A un mois du prochain rendez-vous TEDx Marrakech, Andrea est désormais concentré sur la date du 21 octobre. L’édition 2017 traitera du thème de la digitalisation, comment elle affecte notre quotidien et notre futur. "On y parlera block chain, réseaux sociaux, cryto monnaie, cyber sécurité, trolls, branding et impact sur le travail notamment". "La nouveauté cette année, souligne Andréa, est que nous avons organisé une compétition étudiante sur le format des conférences". La lauréate de cette compétition figure sur la liste des conférenciers TEDx du samedi 21 octobre prochain. L’aventure TEDx avait commencé avec Vanessa Branson quelques années plus tôt.

Avant de me séparer d’Andrea Bury, je l’interpelle sur ce qui l’inspire, sa philosophie de la vie. Elle marque une pause. "Au bout du compte, tout se ramène à des choses simples", finit-elle par dire. J’insiste: "Mais encore?". "Il y a trois choses qui me sont importantes, commence-t-elle à détailler. La première me vient de ma grand-mère qui m’a dit lorsque j’étais enfant de "toujours sourire pour avoir plus tard des rides souriantes". Je n’oublie jamais cela. C’est très philosophique en fin de compte lorsqu’on y pense. Cela m’amène à mon deuxième point: dans chaque culture que j’ai approché, il existe une sagesse finalement universelle qui dit que "le miroir te renvoie l’image que tu lui proposes".

En Allemagne, on dit que "la manière avec laquelle tu cries dans la forêt te revient, et te revient en écho". Je souris tout le temps et c’est ainsi je crois que je reçois énormément de retours et de feedback positifs. Il est aussi démontré que lorsque vous opposez un visage souriant, vos interlocuteurs ou vis-à-vis vous imitent. C’est un réflexe naturel.

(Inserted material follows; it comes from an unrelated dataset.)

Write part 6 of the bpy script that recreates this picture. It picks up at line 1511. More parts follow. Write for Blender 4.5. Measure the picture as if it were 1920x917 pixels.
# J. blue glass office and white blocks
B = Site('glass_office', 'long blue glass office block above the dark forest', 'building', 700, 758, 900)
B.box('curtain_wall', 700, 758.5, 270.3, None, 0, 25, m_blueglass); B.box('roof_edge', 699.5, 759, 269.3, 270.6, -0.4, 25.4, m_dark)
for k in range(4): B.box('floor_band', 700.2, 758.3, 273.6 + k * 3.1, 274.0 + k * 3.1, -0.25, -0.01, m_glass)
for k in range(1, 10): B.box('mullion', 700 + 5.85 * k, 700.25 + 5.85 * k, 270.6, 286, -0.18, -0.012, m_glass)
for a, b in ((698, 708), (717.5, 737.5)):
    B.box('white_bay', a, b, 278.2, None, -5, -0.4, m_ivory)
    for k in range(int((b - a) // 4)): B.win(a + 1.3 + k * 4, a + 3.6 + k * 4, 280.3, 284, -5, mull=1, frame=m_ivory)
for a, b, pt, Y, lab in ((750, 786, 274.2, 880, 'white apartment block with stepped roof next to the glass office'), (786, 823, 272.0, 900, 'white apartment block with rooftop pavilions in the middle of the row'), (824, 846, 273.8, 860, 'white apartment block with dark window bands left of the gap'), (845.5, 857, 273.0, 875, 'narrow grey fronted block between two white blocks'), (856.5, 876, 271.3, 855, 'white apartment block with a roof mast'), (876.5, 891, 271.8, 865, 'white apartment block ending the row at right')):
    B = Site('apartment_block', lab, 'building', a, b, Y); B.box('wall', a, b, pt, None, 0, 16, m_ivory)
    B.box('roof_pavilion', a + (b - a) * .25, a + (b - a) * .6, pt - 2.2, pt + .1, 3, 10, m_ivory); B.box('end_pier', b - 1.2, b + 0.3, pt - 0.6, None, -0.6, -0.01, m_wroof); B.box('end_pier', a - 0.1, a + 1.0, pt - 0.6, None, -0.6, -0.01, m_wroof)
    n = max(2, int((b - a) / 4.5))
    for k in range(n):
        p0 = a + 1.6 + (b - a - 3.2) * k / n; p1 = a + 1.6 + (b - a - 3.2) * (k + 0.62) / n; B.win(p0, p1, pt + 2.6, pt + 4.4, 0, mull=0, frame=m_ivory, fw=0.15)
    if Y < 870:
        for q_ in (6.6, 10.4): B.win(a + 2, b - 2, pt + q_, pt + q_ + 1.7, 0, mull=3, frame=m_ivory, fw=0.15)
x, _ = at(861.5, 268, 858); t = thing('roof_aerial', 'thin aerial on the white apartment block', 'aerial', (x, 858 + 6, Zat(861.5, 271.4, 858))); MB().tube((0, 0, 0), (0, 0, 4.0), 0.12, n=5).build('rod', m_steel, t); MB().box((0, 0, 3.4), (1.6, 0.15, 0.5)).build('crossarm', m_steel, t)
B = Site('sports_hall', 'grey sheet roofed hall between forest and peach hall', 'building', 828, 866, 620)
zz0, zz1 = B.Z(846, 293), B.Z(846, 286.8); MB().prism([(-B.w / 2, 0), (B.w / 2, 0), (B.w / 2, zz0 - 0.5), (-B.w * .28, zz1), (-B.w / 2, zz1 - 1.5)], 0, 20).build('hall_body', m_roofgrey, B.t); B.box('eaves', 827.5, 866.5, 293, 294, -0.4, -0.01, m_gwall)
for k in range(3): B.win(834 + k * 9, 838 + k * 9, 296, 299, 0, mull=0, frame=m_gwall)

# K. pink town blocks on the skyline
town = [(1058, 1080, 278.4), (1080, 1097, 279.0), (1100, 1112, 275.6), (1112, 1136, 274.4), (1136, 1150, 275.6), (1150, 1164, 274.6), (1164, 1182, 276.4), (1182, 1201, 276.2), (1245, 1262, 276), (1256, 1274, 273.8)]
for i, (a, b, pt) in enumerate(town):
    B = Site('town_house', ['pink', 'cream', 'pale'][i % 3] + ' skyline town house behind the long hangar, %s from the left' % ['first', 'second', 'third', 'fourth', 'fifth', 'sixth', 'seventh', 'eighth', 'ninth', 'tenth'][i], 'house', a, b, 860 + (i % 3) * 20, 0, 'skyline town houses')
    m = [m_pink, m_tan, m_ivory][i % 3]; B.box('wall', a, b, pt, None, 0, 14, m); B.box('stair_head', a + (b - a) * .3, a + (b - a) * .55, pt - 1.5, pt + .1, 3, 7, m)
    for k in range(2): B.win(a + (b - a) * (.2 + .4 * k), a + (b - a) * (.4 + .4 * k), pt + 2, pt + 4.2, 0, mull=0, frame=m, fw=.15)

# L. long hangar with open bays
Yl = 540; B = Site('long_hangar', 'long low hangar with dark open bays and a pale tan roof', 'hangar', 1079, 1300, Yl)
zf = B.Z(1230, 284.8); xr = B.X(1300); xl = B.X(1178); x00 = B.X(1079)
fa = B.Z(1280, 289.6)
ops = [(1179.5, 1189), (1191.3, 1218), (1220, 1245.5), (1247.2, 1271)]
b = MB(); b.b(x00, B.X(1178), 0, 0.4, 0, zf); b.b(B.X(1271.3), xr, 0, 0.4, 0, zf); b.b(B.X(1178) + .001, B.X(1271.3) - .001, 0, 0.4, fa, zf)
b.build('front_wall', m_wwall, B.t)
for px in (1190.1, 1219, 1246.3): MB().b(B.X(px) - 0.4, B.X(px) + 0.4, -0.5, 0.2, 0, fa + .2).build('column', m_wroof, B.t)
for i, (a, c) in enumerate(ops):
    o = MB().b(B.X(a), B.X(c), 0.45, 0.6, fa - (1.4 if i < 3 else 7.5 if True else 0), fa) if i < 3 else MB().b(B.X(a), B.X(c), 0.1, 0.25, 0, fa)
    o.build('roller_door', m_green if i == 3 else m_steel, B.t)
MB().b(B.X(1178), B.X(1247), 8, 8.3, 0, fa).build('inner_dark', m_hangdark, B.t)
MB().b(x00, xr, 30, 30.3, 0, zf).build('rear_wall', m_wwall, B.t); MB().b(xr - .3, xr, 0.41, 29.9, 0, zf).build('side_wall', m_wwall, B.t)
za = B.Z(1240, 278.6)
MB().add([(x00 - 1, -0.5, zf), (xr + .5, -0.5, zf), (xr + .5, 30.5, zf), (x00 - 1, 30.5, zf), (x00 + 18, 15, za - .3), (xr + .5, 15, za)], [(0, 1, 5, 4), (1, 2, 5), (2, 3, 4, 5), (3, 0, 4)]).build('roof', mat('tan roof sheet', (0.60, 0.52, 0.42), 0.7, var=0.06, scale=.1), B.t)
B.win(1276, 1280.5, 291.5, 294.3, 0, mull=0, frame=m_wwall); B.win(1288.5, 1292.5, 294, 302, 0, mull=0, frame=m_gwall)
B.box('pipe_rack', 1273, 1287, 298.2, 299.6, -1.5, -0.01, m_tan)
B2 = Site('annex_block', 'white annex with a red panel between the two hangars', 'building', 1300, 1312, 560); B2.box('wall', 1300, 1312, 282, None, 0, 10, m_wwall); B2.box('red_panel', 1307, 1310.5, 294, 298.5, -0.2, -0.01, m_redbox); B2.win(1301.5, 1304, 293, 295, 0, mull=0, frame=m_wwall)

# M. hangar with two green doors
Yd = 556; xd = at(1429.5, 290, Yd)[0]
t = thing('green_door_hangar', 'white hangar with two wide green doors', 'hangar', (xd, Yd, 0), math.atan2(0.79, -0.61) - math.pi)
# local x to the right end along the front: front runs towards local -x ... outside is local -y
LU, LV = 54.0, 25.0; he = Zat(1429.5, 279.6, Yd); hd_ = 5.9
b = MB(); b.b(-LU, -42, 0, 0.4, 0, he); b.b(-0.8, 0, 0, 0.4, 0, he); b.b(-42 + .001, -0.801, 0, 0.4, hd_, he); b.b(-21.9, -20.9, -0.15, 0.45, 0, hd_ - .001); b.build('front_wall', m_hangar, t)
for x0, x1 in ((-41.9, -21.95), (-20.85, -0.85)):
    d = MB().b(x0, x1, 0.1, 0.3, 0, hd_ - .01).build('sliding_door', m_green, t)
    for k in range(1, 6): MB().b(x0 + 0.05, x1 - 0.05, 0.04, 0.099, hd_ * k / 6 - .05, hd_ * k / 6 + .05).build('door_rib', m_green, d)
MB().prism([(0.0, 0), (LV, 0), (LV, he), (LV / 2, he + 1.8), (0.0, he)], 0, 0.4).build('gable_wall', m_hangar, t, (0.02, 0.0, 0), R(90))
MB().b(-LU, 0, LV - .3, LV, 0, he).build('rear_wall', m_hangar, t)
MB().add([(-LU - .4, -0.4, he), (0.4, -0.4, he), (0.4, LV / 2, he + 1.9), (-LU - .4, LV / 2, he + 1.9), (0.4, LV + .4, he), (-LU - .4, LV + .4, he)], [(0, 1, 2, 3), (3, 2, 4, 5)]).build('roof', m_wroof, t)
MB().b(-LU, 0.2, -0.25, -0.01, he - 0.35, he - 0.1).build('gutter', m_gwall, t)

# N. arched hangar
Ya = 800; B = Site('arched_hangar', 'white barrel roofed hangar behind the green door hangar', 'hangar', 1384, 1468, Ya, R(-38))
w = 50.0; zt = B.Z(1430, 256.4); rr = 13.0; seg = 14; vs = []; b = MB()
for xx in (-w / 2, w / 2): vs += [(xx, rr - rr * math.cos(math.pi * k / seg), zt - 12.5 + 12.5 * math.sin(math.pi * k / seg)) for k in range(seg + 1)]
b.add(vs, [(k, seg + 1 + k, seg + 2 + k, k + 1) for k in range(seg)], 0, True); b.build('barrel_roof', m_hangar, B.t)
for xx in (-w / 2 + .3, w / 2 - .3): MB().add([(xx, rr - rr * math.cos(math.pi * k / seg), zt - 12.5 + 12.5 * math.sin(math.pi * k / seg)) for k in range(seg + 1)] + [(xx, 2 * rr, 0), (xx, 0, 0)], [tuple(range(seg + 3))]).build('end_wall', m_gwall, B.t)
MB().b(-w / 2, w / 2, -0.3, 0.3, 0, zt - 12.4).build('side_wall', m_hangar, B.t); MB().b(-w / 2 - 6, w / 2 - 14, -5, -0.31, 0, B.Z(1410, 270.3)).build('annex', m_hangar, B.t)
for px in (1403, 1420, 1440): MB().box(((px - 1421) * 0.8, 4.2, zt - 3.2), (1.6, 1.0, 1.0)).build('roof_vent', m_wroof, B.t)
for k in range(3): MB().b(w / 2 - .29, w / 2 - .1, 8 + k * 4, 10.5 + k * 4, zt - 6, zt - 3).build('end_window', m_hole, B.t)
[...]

Enfin le troisième point est inspiré du philosophe allemand, Nietzsche, qui a dit que "vous devez toujours avoir un peu de chaos en vous pour donner naissance à une étoile dansante". "Je crois en l’organisation et aux structures, mais je crois aussi que le chaos est utile pour créer des choses. Il faut être un peu naïf, ne pas toujours réfléchir profondément sur des choses négatives qui pourraient arriver. J’ai ainsi fait beaucoup de choses positives et j’en suis heureuse".